While none of us likely remember the days of the Mad Men era, when air travel was a grand event that required dressing to the nines, regular travelers have noticed a definite downturn in sartorial choices for flying the friendly skies. And a lot of them don’t like it.
According to a recent survey by the travel-review site Airfarewatchdog, 59% of air travelers believe airlines have the right to kick a passenger off a plane for not dressing appropriately, The L.A. Times reports. The site surveyed more than 2,000 fliers and 34% disagreed, while 7% had no opinion.
But who gets to determine what “appropriate” means in this case? Unfortunately for adventurous dressers, it’s the airline — specifically, the crew on your flight.
Crews have removed people (women, as far as we can tell) from flights for inappropriate dress. It’s tough to know what a flight attendant might find objectionable, but it usually appears to be the bodies of women.
On May 18, Seattle-based Maggie McMuffin arrived at the airport in Boston to catch a flight back home. McMuffin was waiting to board at her gate when a crew member informed her that her outfit — a sweater, striped daisy dukes, and thigh-high tights — was inappropriate and insisted that she would have to change before getting on the plane, because her look “may offend other families.” She was only allowed to board after buying a loose pair of pajama pants to wear.
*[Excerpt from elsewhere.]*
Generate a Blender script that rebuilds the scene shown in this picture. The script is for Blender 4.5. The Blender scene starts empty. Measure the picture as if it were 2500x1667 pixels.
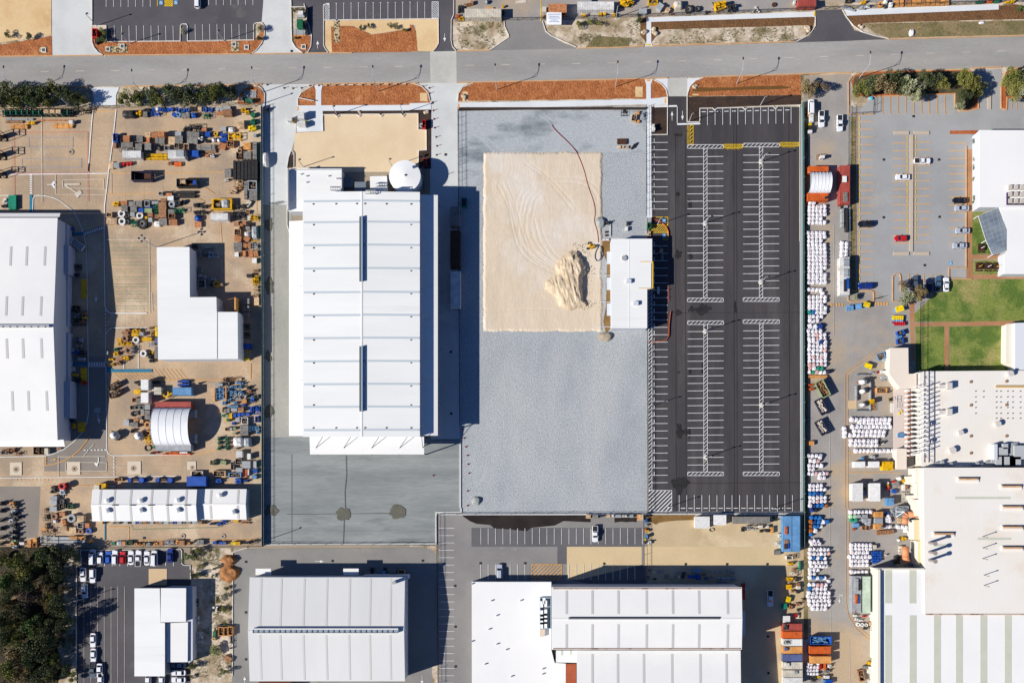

Here’s where the airlines have the upper hand: It comes down to the “contract of carriage,” a legal document that spells out the rights and responsibilities of the airline and its passengers. And whether you realize it or not, you agree to that contract whenever you purchase a ticket from an airline. JetBlue’s states that the airline can refuse “persons whose conduct is or has been known to be disorderly, abusive, offensive, threatening, intimidating violent, or whose clothing is lewd, obscene, or patently offensive.”
The same is true of virtually every other airline, including Southwest, which removed a woman whose cleavage was deemed offensive; and American Airlines, which has allegedly denied boarding and removed women wearing political T-shirts with messages about reproductive rights and Black Lives Matter.
Dress codes aren’t going to go away, but when they are defined by loose language like “offensive,” on-the-spot, arbitrary decisions seem to always disproportionately target women and their bodies. Why are airlines so comfortable policing women’s bodies and dress? Probably because it happens every day, everywhere. Can we live?